A school board in Virginia will pay a teacher more than half a million dollars after he was fired for refusing to use a student’s transgender pronouns. 

The legal advocacy group Alliance Defending Freedom (ADF), representing Peter Vlaming in the dispute, said in an announcement this week that the West Point School Board “has agreed to pay $575,000 in damages and attorneys’ fees” to the teacher. 

Vlaming was dismissed by the West Point School District, about one hour east of the state capital of Richmond, in 2018 after he refused to use male pronouns to refer to a female student who believed she was a boy.

Vlaming had ”tried to accommodate the student by consistently using the student’s new preferred name and by avoiding the use of pronouns altogether” before his dismissal, ADF said. He sued the district in September 2019 over the firing, which he said violated his religious rights as an Anglican Christian. A lower court dismissed the suit, but in 2021 Vlaming appealed his case to the Virginia Supreme Court, which subsequently reinstated the case. 

“Peter wasn’t fired for something he said; he was fired for something he couldn’t say,” ADF Senior Counsel Tyson Langhofer said in the announcement. 

“The school board violated his First Amendment rights under the Virginia Constitution and commonwealth law,” Langhofer said.

Vlaming “was passionate about the subject he taught, was well-liked by his students, and did his best to accommodate their needs and requests.” But “he couldn’t in good conscience speak messages that he knew were untrue, and no school board or government official can punish someone for that reason.”

Vlaming in the announcement said his religious beliefs “put me on a collision course with school administrators who mandated that teachers ascribe to only one perspective on gender identity — their preferred view.”

“I loved teaching French and gracefully tried to accommodate every student in my class, but I couldn’t say something that directly violated my conscience,” he said, adding that he hopes the ruling “helps protect every other teacher and professor’s fundamental First Amendment rights.”

In addition to the payout, the school district will also change its policies to conform to new Virginia education rules the state put in place last summer. 

Those rules affirmed that parents in the state enjoy broad oversight of their children while enrolled in public school.
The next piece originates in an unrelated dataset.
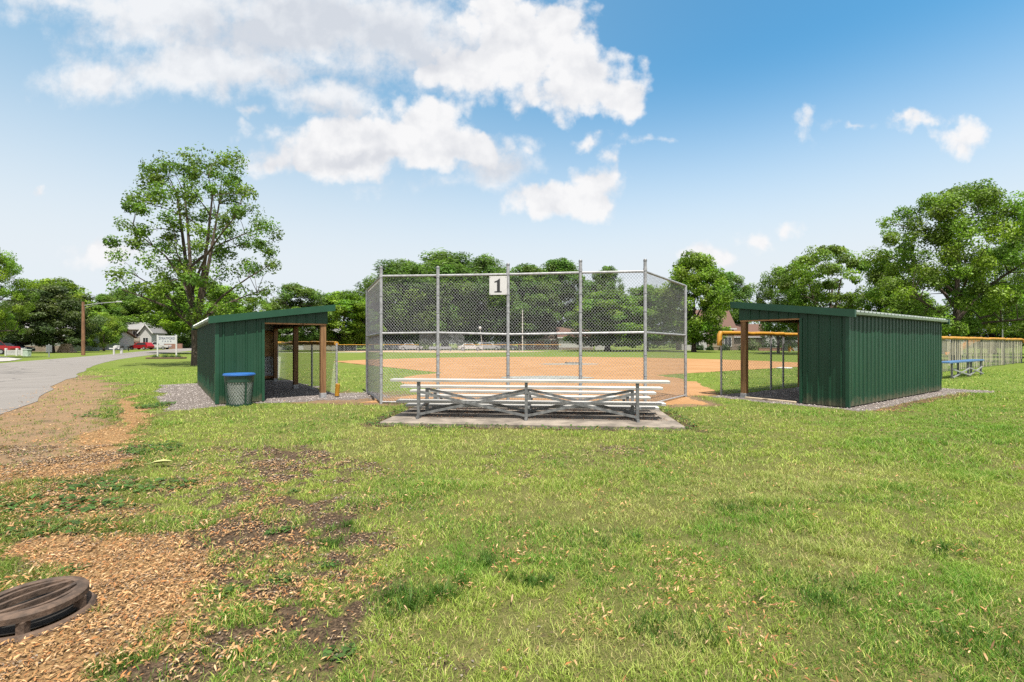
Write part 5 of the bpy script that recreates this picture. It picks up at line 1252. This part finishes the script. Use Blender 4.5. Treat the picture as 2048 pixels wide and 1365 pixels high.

They stipulate that parents exercise broad discretion over whether or not a child is permitted to present as a member of the opposite sex, including whether or not the child adopts new pronouns at school.

Parents also have control over whether or not their children are permitted to undergo “social transition” to a different “gender” at schools and whether or not the child “expresses a [different] gender” while in school.